__INSTRUCTIONS TO FOLLOW__
Wherever the word "picture" appears in the entries, copy the whole line.

-------

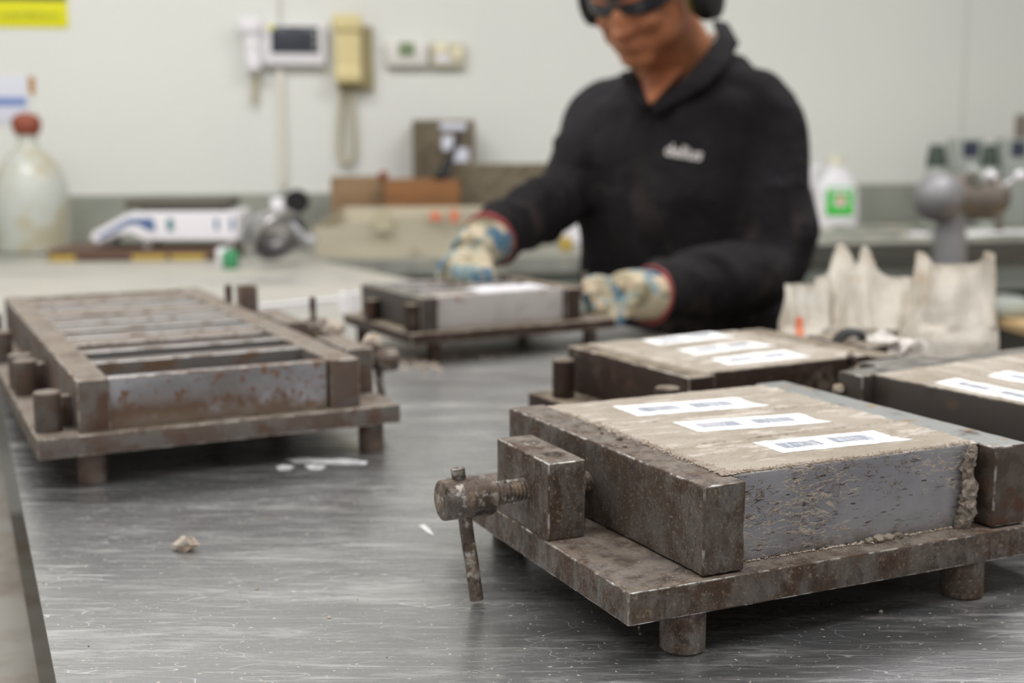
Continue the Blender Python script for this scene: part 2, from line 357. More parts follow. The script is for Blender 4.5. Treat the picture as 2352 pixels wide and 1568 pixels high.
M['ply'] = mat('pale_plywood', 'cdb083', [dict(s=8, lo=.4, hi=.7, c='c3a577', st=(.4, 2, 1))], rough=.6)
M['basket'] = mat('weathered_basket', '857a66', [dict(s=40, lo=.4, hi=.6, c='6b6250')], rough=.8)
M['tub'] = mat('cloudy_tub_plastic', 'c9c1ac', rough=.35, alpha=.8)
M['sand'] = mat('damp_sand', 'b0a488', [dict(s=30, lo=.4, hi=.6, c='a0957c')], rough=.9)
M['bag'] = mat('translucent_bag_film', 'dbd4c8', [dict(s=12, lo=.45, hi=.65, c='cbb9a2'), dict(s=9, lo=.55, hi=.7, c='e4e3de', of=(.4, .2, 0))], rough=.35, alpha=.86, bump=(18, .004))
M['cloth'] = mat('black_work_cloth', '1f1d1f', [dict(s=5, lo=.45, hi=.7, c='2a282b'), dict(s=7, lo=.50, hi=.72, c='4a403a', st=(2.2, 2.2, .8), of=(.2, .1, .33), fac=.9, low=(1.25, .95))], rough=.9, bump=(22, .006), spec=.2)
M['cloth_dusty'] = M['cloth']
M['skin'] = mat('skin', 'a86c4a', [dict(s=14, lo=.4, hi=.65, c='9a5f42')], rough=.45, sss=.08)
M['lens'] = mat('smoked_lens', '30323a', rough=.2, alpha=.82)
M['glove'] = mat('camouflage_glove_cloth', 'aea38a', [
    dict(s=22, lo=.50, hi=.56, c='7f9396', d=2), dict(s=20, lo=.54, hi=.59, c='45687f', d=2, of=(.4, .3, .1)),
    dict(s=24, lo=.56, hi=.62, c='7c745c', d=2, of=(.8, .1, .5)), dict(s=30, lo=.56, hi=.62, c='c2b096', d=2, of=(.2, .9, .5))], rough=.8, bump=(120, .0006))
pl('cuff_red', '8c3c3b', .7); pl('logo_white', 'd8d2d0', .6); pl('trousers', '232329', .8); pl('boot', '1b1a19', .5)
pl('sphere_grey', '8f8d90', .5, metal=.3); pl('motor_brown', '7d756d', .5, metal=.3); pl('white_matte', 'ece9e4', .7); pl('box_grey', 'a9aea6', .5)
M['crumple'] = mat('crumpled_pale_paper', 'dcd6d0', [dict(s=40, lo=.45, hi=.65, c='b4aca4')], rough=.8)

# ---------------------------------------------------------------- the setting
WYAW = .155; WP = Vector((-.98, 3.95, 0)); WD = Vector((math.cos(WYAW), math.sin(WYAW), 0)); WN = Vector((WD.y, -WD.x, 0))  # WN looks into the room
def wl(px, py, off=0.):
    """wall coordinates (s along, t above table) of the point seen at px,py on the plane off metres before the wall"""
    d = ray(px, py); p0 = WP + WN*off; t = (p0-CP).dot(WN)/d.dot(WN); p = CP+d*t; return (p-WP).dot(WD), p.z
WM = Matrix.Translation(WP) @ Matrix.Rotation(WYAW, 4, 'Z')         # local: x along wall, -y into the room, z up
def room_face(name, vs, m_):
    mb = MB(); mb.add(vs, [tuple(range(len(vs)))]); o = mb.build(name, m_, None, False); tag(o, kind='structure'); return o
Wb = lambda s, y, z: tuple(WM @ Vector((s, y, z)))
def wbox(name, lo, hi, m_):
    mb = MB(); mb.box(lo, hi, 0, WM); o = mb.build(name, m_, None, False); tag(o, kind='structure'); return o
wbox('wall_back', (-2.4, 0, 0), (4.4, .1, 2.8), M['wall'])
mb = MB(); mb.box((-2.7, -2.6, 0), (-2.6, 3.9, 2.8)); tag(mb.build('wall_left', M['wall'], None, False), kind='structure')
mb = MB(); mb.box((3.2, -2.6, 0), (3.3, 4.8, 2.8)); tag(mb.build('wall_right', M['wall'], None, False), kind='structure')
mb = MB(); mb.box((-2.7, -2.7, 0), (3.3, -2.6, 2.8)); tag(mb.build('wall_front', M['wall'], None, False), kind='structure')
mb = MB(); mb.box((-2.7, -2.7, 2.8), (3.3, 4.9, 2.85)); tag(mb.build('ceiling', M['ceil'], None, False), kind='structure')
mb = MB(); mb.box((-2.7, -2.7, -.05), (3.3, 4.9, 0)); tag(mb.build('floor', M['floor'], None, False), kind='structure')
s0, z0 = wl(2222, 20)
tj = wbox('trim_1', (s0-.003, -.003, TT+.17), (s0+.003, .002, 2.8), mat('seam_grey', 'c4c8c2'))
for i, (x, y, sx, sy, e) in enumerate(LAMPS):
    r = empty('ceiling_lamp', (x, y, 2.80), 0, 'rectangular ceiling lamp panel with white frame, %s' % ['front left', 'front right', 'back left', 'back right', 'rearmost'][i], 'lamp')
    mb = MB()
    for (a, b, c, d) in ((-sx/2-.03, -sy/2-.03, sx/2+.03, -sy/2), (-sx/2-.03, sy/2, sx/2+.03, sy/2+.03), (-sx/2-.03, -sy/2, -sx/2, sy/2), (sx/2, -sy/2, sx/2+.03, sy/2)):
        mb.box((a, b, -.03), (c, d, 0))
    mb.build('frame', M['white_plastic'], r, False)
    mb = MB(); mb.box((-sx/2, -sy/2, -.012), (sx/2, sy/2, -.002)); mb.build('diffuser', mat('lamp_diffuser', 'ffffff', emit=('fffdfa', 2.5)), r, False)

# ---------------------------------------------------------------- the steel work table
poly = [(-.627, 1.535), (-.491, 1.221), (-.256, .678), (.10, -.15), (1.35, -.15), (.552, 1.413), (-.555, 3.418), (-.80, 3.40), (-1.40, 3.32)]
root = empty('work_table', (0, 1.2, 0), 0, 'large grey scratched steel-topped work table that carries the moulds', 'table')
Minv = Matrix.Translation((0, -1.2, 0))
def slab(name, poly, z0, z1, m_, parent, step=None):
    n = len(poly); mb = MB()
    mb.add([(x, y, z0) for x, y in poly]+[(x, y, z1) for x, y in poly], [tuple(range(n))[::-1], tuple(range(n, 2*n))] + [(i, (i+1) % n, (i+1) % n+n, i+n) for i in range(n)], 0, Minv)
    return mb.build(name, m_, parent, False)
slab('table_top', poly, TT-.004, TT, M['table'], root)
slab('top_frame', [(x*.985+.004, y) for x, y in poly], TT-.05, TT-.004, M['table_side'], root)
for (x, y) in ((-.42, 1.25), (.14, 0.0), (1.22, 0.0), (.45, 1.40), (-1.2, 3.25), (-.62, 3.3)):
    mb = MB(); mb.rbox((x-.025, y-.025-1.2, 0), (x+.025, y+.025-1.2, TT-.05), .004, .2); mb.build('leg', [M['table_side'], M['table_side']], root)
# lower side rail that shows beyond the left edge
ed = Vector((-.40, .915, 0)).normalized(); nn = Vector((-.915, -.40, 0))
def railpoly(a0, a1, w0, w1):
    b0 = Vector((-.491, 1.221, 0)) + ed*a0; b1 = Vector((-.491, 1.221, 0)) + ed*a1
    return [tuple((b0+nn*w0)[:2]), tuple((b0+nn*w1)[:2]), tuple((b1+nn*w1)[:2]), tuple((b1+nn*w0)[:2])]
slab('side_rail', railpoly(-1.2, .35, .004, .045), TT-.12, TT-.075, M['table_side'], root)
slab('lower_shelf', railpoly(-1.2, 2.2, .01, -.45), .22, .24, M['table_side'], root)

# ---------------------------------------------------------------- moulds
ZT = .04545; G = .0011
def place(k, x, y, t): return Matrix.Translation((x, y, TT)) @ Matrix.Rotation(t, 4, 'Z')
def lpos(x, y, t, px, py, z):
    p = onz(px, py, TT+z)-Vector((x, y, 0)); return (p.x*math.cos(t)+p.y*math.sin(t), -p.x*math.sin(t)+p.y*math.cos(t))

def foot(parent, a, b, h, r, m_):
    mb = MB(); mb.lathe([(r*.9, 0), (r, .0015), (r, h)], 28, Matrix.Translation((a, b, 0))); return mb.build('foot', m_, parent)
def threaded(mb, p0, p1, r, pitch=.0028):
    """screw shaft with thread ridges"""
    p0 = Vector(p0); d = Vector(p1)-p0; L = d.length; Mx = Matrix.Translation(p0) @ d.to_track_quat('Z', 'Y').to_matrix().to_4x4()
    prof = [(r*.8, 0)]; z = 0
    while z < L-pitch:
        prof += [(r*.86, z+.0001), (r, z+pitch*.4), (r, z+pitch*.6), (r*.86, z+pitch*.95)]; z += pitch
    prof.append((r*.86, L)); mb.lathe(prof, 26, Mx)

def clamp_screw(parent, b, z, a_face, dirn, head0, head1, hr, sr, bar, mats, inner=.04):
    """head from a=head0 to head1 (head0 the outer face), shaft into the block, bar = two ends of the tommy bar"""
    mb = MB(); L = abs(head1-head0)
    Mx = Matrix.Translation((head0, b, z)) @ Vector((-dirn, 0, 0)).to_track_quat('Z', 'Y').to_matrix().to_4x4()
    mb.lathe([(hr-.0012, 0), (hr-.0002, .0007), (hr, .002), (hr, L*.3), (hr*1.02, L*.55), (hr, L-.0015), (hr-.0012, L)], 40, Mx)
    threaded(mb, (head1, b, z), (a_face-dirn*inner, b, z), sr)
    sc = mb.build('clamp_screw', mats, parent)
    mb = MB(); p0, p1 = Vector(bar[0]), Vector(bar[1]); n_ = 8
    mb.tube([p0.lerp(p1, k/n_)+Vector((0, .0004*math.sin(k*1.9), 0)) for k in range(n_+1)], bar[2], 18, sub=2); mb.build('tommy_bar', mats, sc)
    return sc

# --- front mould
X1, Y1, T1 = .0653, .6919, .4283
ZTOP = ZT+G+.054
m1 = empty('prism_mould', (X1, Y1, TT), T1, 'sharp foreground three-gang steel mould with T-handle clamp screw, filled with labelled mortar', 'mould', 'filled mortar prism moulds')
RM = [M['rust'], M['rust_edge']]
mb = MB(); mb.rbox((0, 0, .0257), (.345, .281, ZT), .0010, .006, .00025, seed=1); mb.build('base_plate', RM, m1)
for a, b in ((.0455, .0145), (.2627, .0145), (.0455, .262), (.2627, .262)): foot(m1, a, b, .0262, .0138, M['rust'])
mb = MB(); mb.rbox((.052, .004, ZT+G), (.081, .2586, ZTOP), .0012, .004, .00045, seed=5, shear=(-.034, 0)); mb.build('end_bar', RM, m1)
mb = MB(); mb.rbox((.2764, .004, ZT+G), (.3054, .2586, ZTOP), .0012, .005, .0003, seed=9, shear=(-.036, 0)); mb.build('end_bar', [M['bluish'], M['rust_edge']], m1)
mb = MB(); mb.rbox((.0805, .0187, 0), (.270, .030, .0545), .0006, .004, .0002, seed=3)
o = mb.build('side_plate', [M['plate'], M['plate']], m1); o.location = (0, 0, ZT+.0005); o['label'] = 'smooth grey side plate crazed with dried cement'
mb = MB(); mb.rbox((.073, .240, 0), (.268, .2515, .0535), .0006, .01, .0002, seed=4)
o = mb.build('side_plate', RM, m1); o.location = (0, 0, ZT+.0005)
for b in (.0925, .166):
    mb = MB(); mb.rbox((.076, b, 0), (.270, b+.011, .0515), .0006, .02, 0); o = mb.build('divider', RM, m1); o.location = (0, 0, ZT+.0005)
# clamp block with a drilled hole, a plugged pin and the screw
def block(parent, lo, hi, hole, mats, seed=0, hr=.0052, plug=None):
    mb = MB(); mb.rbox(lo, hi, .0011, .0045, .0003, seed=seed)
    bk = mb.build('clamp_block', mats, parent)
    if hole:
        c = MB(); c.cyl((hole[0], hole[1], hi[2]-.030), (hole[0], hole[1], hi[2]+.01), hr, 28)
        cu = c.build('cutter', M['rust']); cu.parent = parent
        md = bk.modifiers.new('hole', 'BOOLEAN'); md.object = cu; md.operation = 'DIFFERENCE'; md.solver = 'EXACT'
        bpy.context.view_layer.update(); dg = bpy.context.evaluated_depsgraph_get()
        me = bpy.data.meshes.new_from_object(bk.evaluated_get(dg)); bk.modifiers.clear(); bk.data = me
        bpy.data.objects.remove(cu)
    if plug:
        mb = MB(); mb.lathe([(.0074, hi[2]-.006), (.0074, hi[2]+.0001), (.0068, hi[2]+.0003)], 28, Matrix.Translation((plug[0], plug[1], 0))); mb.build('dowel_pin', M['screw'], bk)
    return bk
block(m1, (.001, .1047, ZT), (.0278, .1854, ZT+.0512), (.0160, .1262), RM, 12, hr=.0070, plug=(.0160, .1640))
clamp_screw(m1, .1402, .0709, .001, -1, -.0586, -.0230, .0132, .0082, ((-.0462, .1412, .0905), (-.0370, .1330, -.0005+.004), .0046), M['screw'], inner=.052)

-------

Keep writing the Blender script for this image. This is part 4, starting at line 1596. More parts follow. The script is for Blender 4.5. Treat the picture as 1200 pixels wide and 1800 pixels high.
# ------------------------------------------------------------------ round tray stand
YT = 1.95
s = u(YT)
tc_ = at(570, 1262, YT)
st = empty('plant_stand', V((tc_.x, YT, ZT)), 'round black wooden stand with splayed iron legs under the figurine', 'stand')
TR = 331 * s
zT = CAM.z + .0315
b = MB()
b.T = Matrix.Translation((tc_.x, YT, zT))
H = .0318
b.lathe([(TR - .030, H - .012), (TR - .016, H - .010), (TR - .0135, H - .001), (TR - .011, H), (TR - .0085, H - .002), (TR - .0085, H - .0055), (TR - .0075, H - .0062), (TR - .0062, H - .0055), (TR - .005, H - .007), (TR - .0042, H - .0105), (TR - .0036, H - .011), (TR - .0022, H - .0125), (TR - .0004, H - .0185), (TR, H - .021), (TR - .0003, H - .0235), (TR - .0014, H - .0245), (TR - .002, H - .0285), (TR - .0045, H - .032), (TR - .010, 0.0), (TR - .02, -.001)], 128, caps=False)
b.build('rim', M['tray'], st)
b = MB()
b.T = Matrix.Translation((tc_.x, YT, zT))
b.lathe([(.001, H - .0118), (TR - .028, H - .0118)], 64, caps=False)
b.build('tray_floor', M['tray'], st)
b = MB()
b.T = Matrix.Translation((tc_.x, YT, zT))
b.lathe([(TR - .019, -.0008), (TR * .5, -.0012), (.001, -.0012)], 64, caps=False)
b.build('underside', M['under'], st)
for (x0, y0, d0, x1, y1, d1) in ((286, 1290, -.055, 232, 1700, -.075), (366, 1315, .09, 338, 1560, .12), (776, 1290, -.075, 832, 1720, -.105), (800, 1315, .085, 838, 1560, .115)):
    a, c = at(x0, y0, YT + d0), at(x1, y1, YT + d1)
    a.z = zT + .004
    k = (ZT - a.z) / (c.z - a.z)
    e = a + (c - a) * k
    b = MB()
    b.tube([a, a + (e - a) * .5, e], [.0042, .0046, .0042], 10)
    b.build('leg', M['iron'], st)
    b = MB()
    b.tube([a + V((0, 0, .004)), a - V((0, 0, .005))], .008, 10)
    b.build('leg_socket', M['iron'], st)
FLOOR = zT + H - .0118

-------

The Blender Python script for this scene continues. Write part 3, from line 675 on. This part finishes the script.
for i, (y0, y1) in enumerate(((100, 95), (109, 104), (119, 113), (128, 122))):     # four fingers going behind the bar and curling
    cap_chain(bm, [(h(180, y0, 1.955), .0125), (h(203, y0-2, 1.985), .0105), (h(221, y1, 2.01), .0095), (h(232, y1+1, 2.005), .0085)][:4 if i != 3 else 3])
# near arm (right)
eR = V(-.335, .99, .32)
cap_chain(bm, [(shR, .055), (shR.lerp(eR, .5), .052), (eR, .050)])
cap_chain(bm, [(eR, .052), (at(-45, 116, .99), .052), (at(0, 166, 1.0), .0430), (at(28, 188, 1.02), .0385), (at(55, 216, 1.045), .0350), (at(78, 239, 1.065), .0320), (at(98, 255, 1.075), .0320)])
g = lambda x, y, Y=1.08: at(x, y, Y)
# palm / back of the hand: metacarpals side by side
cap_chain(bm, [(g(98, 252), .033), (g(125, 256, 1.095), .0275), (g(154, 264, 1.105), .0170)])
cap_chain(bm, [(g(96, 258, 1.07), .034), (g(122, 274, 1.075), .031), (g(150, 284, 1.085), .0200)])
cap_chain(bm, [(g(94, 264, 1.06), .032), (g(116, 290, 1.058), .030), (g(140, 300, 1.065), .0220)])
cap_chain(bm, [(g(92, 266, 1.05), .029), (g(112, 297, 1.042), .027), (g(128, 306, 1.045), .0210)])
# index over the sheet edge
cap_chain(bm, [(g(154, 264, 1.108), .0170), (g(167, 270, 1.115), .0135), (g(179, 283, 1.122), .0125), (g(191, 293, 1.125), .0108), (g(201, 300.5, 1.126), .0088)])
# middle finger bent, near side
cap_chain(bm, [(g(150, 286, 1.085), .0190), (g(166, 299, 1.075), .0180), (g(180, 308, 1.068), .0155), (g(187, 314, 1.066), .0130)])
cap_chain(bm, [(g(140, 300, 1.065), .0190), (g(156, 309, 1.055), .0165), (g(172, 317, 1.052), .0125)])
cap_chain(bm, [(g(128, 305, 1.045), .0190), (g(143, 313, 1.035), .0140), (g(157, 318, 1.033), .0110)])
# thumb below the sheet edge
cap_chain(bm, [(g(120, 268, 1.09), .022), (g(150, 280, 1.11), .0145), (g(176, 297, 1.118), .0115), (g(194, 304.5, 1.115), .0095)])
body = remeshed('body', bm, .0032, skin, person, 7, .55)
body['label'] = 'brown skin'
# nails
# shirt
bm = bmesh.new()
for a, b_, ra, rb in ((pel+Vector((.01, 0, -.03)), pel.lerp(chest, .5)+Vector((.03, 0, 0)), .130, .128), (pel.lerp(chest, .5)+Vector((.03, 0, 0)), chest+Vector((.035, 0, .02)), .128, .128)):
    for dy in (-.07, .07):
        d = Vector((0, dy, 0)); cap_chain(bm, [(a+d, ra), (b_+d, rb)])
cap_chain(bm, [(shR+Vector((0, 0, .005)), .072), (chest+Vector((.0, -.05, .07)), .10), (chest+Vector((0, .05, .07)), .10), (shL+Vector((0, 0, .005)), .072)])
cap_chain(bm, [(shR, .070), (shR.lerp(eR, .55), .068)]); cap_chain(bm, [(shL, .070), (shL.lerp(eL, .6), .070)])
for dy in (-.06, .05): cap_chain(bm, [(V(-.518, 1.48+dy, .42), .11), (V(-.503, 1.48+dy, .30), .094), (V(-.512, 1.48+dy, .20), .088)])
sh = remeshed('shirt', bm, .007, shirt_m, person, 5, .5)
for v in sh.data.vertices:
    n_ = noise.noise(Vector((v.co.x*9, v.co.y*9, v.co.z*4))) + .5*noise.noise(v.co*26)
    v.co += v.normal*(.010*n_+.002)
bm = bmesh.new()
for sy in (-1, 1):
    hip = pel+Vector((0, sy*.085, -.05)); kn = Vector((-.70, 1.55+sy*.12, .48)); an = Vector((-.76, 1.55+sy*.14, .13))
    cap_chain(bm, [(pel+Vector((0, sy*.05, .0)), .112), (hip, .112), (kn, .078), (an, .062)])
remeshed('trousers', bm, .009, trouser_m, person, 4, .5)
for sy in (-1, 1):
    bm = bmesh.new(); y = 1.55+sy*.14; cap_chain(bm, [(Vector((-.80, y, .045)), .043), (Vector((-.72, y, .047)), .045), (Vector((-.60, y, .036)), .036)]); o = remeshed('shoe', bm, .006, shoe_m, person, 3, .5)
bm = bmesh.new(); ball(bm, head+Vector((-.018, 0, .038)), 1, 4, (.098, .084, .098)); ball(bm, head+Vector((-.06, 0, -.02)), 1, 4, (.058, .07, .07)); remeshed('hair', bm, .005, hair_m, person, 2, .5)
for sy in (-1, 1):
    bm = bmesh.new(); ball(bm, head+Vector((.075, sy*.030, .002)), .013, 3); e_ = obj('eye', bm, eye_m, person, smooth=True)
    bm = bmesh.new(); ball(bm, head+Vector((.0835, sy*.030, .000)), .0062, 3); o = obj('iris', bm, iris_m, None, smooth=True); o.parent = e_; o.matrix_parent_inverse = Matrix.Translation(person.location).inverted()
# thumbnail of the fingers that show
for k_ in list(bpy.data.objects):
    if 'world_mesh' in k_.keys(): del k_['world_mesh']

-------

__SOLUTION TO THE PROBLEM__
Continue the Blender Python script for this scene: part 2, from line 357. More parts follow. The script is for Blender 4.5. Treat the picture as 2352 pixels wide and 1568 pixels high.
Keep writing the Blender script for this image. This is part 4, starting at line 1596. More parts follow. The script is for Blender 4.5. Treat the picture as 1200 pixels wide and 1800 pixels high.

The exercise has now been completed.